Cloud
Processing Payments in the Cloud
This content is provided "as is" and is more than a year old. No representations are made that the content is up-to date or error-free. Please see the latest on this topic here.
Avocado and Toast
Peanut Butter and Jelly (or Jam for the Brits!)
Steak and Cheese
Milk and Cookies
Tea and Biscuits
Beer and Football
Some things work so well together that even suggesting they don’t now seems almost ridiculous. But I wonder, who were the pioneers that fought back when questioned about the jelly on the PB? The savory with the sweet. The steak wrapped in cheese . . . those crazy hipsters spreading avocado on toast.
Yet, now these are the norm, and so it’s time to embrace yet another: Payments and the Cloud. My teams work with some of the biggest payment processors in the world, and for years we saw reluctance, cloud inertia, and concerns over security and compliance. Some of these fears were reasonable at the time, such as concerns over outages and uptime – concerns that are reasonable when stepping into any commercial outsource-type of relationship.
However, the big public cloud providers have stepped on up; they can now move faster and provide significant security leverage to their customers and have invested heavily in compliance certification to prove they keep their security promises.
But why are Payments such a good fit for cloud, or to go one step further, serverless applications in the cloud? Interestingly, the answer is less about the technology and more about the business. Payment processing, in particular, card payments, monetary exchange, or transfer, are all transactional and generate revenue for the parties involved at the point of successful transaction, whether as a fixed fee per transaction or as a percentage of the overall value.
Historically, payment processors of all descriptions have required huge amounts of infrastructure to scale and compete; often, their onward transaction costs decrease with volume courtesy of economies of scale. However, this often leads to infrastructure being over-provisioned and the associated capital costs, maintenance, licensing, etc. all become fixed capital expenditure costs that bear no relation to the amount of revenue being generated.
This is where serverless applications in the cloud can step in. Like the jelly on the peanut butter, suddenly, once the leap of faith has been taken, the results are quite sweet!
A payment processing app built to be serverless (such as a payment processing application built to run on Amazon Web Service’s [AWS] Lambda and using some DynamoDB for storage, for example) only really incurs any cost when it is in use.

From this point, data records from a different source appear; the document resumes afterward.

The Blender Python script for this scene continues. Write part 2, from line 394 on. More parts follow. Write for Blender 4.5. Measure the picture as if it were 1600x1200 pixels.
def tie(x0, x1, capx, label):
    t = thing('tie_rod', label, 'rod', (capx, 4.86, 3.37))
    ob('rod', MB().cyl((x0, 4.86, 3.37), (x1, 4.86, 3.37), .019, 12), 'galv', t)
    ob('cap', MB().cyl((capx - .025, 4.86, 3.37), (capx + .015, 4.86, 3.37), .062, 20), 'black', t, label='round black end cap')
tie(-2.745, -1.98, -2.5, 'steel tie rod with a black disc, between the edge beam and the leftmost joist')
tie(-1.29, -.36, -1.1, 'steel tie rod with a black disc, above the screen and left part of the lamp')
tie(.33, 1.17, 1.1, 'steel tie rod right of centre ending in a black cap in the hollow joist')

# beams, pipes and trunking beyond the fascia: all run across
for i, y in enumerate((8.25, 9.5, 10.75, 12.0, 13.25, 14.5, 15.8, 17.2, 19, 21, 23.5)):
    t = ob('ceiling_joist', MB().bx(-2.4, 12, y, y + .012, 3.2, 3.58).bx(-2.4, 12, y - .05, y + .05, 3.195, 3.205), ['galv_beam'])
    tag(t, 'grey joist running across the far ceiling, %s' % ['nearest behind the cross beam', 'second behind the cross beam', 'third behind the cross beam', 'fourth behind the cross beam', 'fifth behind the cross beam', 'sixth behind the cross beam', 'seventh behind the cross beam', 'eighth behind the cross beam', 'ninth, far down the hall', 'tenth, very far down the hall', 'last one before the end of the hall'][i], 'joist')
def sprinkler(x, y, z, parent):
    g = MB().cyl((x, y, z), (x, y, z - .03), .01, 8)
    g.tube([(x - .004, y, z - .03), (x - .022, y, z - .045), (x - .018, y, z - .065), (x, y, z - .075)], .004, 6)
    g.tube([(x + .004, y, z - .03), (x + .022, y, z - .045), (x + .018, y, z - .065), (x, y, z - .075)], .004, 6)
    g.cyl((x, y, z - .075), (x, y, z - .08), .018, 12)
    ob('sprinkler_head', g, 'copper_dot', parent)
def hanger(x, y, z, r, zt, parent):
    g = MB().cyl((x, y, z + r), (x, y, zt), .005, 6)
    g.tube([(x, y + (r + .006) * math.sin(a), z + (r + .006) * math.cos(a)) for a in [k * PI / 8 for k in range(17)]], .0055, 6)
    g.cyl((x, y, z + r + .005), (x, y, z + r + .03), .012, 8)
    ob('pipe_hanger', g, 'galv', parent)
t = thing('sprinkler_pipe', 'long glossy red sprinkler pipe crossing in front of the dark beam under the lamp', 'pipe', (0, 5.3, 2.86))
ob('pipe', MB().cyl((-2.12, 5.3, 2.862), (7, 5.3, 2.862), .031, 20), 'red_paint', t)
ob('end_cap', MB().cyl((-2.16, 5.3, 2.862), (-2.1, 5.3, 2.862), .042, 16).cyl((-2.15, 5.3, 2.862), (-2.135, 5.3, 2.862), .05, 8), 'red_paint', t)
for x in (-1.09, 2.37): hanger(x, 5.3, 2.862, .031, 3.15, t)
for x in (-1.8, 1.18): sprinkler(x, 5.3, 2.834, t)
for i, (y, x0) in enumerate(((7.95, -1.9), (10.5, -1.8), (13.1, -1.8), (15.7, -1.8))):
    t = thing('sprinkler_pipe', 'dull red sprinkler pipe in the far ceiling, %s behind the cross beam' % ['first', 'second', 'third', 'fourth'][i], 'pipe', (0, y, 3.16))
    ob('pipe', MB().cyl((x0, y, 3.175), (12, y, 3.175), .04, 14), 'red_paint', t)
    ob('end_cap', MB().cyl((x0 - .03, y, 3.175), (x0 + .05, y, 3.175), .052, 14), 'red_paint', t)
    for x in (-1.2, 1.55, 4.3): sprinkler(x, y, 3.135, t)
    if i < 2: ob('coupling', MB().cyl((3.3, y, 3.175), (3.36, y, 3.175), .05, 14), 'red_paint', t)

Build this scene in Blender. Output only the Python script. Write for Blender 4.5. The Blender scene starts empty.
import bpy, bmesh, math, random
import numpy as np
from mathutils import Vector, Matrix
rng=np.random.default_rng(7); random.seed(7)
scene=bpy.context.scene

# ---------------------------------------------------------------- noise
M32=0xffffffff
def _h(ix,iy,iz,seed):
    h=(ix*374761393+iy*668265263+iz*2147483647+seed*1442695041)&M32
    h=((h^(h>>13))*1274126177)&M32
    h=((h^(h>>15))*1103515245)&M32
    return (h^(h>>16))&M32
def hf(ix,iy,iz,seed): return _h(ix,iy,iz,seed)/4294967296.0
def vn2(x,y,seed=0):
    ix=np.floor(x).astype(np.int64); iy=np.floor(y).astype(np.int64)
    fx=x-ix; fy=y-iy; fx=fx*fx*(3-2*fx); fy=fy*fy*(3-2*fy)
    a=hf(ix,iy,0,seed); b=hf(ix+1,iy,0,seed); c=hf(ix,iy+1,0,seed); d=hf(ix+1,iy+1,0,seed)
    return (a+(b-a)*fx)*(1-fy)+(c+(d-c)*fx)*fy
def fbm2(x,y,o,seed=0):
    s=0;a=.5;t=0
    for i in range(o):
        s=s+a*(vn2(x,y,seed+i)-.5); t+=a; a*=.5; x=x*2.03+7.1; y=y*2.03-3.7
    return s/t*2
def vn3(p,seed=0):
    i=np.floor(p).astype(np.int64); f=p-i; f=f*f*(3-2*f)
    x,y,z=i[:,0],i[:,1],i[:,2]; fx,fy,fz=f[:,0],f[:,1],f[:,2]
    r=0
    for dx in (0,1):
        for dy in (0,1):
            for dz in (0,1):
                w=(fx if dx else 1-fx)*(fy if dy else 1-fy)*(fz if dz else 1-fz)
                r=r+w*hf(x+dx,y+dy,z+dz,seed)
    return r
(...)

This is where it gets interesting – suddenly, our revenue generation aligns with our costs. More importantly, our costs go down – when our revenue goes down. So instead of having to have a data center full of equipment that costs you money when it’s not in use, you can leverage the hyperscale infrastructure of a cloud provider like AWS and invest the difference in new, innovative payment solutions.
And to take another cookie with the milk, public cloud providers like AWS have invested so much in security and compliance that the compliance requirements left for you to manage can be significantly smaller and more trivial to manage.
Working at Coalfire, we get to see people take those leaps every day; and my colleagues in our Cloud team ensure those public cloud providers keep making it simpler! My financial services team helps banks, payment processors, and other financial services organizations understand both the risks and the new options available with the cloud providers we work with. I’m curious to see what two things could go together better in the future.